Your Future
Wills & Trusts
A Last Will and Testament or “Will” is a document that is used for someone to direct where or to whom their assets go after they die. The person signing the Will is called the “Testator.” The person or entity that the person is leaving their assets to is called a “beneficiary.” Our St. Augustine Estate Planning attorneys guide our clients through the process of creating a Will that legally states their wishes. After the Testator dies, the assets have to go through the probate process to go to their new owner, the beneficiary. The probate process makes sure that the assets get to the correct beneficiaries after a proper administration. When assets are owned by a trust, then the probate process is not required for the assets to be transferred to the beneficiary. Bank accounts, retirement accounts, life insurance, etc, that have a beneficiary identified on the account also avoid the probate process. Not everyone needs a trust. It depends on the assets and beneficiaries involved. For example, if someone owns real estate outside of the State of Florida, then I will want them to have a trust so that property can be owned by the trust and not require an out of state probate after their death. The St. Augustine estate planning lawyers meet with each client to discuss their assets, requested beneficiaries, family circumstances and wishes to create the estate plan that fits their needs. At the end of the consultation, then we can give our recommendation based on the specific situation.

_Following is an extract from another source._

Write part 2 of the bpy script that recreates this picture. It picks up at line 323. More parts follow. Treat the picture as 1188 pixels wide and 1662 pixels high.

In addition to the difference of whether probate is required, Wills and Trusts differ significantly on the options of how to transfer assets to beneficiaries. A beneficiary of a Will receives their assets or cash directly from the estate near the end of the probate administration. A beneficiary of a trust could receive their share over the duration of many years in separate amounts based on age, choice of education, health care needs, life events such as a wedding or graduation, etc. The person making the trust is called the “Trustor” or “Settlor.” The Settlor gets to decide how and when the beneficiaries receive their share. We start with the first beneficiary preference but then go further to contingencies in case the first preference has already passed away when the Settlor dies. Creating the trust or will is the cornerstone of the estate plan. This is why the St. Augustine estate planning attorneys of Shorstein and Lee take it seriously to really understand the family circumstances and individual wishes of each client, to make sure that those wishes will be carried out upon the death of the testator or settlor.
There is also a possibility of directing that a trust be made through a Will. This is called a “Testamentary Trust.” The assets would have to go through a probate process to be distributed into a trust that is created during the probate process to receive the probate assets. Those assets are then distributed from the trust as directed in the Will. This can be good for individuals who would only need a trust if an unlikely disaster occurred, but they still want to be prepared just in case without having to go through the process of setting up the trust and transferring assets to it.